The only options available are std::ranges::for_each
and simple range-based for
loop. No counterparts for std::accumulate
, std::reduce
or std::inner_product
. std::ranges::reduce
would be enough, if it were present; inner product can be achieved combining reduce with zip. Falling back to iterator based algorithms is disappointing. Adapting reduce for personal codebase is not a big deal, but a std function is IMHO a lot more desirable. I am wondering if there is such function in std lib or on the 23 horizons.
Regards, FM.
Why is there still no range-enabled reduction algorithm in std?
Because they were not included in "The One Ranges Proposal" P0896 for C++20.
I am wondering if there is such function ... on the 23 horizons.

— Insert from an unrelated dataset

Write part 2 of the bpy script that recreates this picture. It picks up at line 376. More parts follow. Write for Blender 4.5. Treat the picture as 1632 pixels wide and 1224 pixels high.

The expansion of ranges in C++23 has been planned in proposal P2214 "A Plan for C++23 Ranges". The proposal was divided into 3 tiers of priority. Ideally, all tiers would be part of C++23, but that depends on whether there is time for it.
std::ranges::fold
is a counterpart to std::accumulate
and it It was planned for top tier and has been proposed in P2322 "ranges::fold".
std::ranges::reduce
was planned in the middle tier.
std::inner_product
counterpart was decided to not be included in the plan for C++23 ranges as fold
and reduce
were considered sufficient.
can be achieved combining reduce with zip
Zip views themseleves weren't in the C++20 ranges either. But they were planned in the top tier for C++23 and have been proposed in P2321 "zip".